Quando a indústria fonográfica convencional dominava o mercado mundial da música, gravadoras como a Warner, Universal, Sony e EMI – as chamadas majors – ditavam os parâmetros dos gêneros que estavam nas suas estratégias de investimento. Tudo o que internacionalmente não se encaixava em rock, pop, country, folk, balada, erudito etc, ia para jazz e folclore. Hermeto Pascoal, Milton Nascimento, Flora Purim, Victor Jara, Soledad Bravo e outros artistas que não cabiam em tais classificações eram arrumados nessas prateleiras.

Isso sem contar que o próprio jazz já abrigava artistas de vários estilos, que iam do swing ao ragtime, passando pelo standard jazz. Depois chegou o acid jazz e outras subcategorias ordenadas como latin-jazz, jazz afrocubano, brazilian jazz, e a lista foi ficando infindável em suas gradações, camadas e misturas de rumba, salsa, ska, zouk, son, calypso, samba, baião e tantos e tantos outros ritmos e estratos sonoros e conceituais.

Com os avanços da música de outros continentes no mercado estadunidense e europeu, as gravadoras já não podiam dizer que um Youssou N’Dour, um Fela Kuti, um Zap Mama, um Khaled, uma Elis Regina, uma Bjork eram jazz. Daí inventaram a World Music, balaio de sons onde agrupavam as músicas que não cabiam nos rótulos tradicionais. Importante dizer que fora disso sempre ficou a maior parte da música do mundo, aquela que não servia aos interesses do mainstream.

Com o advento do mercado internacional de conteúdos digitais, o que antes aconteceu com o jazz se repetiu com a World Music. A nichificação de gêneros que foram sendo descobertos e criados na dinâmica das novas tecnologias e das redes de distribuição de streaming e downloads tornou inadequada essa classificação.

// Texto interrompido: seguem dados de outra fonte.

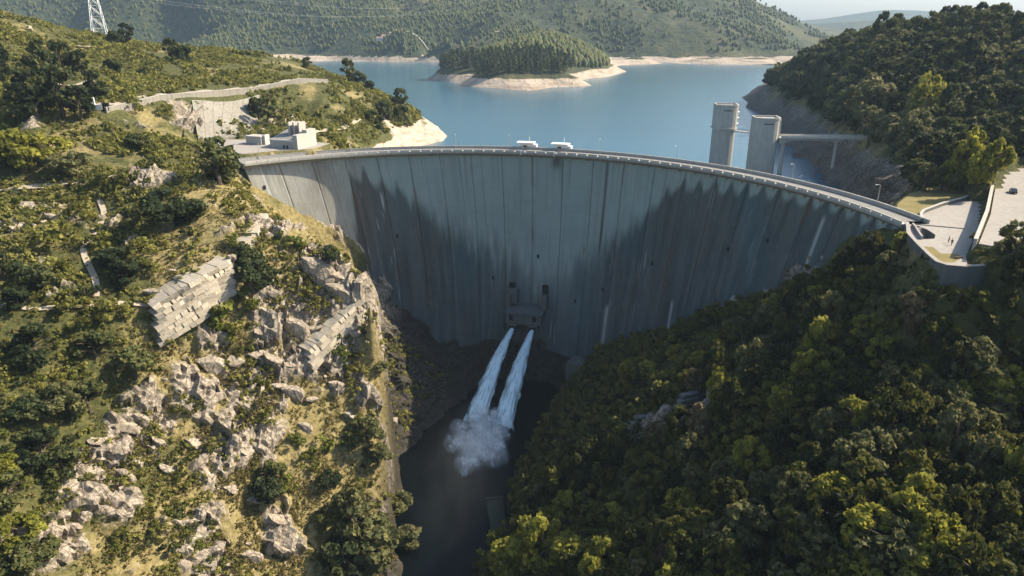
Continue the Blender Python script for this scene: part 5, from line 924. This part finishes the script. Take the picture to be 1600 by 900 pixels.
# --- car on the upper road
def car(loc, rz):
    t = thing('parked_car', 'dark saloon car standing on the pale upper road', 'car', loc, rz)
    prof = [(-2.1,.35),(-2.15,.75),(-1.9,.95),(-1.3,1.0),(-.75,1.42),(.55,1.45),(1.15,1.0),(2.0,.88),(2.15,.6),(2.1,.35)]
    V = [(x, y*(.86 if z > 1.2 else 1.), z) for y in (-.86, .86) for x, z in prof]; k = len(prof)
    F = [tuple(range(k)), tuple(range(k, 2*k))[::-1]] + [(i, k+i, k+(i+1) % k, (i+1) % k) for i in range(k)]
    put('body', mesh('body', V, F, [M['car_paint']]), t)
    for y in (-.8, .8): MB().prism([(-1.0, y), (.95, y), (.95, y*1.06), (-1.0, y*1.06)], 1.03, 1.33).build('side_window', M['glass'], t)
    MB().box((.9,0,1.24), (.05,.66,.2), 0, 1., -.0).build('windscreen', M['glass'], t)
    for x in (-1.35, 1.35):
        for y in (-.82, .82):
            w = MB().tube([(x, y-.1, .33), (x, y+.1, .33)], .33, 14).build('wheel', M['rubber'], t); MB().tube([(x, y*1.03-.1, .33), (x, y*1.03+.1, .33)], .19, 10).build('rim', M['steel'], w)
    for y in (-.6, .6): MB().box((2.13, y, .68), (.04,.16,.09)).build('headlight', M['roof_white'], t)
car((158,214.5,3.6), math.radians(62))
# --- lamps along the crest
M['lamp_glow'] = plain('lamp glass', (.7,.7,.68), .3, 0, .03)
def lamp(p, rz, label, h=6.5):
    t = thing('street_lamp', label, 'street lamp', p, rz, 'lamps along the crest road')
    MB().tube([(0,0,0),(0,0,h*.6),(0,0,h)], [.14,.10,.07], 8).build('pole', M['steel'], t); MB().tube([(0,0,h-.05),(0,-.5,h+.2),(0,-1.3,h+.25)], [.06,.05,.05], 6).build('arm', M['steel'], t)
    MB().box((0,-1.5,h+.22), (.14,.38,.07)).build('lamp_head', M['lamp_glow'], t)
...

As playlists desse novo mundo já têm quase dois mil gêneros registrados, além de reggae, heavy metal, electro, punk, R&B, rap, funk, folk, MPB, sertanejo, frevo, bolero, pagode, forró, axé, gospel, afrobeat, dance e outros mais conhecidos.

O mercado internacional de música saiu do controle da indústria e foi para o comando do comércio. É o setor de serviços de distribuição de música digital que faz a festa. Spotify, Deezer, Apple Music, iTunes e YouTube são alguns dos nomes das dezenas de plataformas de ouvir e baixar música, presentes em todos os continentes. Com essa nova configuração de negócios, a música de nicho decantou a World Music.

O fato de muitos autores independentes e dos pequenos selos indie poderem enviar seus trabalhos por meio de empresas de distribuição tem ampliado a diversidade de gêneros musicais, e a tendência é que isso se multiplique mais e mais. A quantidade de estilos existente no ecossistema musical do mundo é quase incontável, principalmente se considerarmos os desdobramentos que as fusões, mesclas e trocas de influências possibilitam.

As novas corporações que assumiram o controle mundial do mercado de música, diferentemente das gravadoras tradicionais, estão, por meio de algoritmos, criando agrupamentos de nichos que facilitem a oferta de afinidades de estilos para os usuários dos seus sistemas de consumo de música. Prevalece, no entanto, a força de quem pode investir mais para bancar a priorização da visibilidade nas telas dos computadores, tablets e smartphones.

Em que pese a predominância das celebridades vinculadas ao mercado do entretenimento, a Música do Mundo começa a ficar mais disponível e a aparecer nas buscas dos interessados em escapar da homogeneidade promovida pela cultura de massa. Os modelos de negócios mudaram, mas as regras do capitalismo seguem as mesmas. De todo modo, está no ciberespaço uma grande oportunidade para quem quer encontrar sons com os quais realmente se identifica e curte. É só procurar.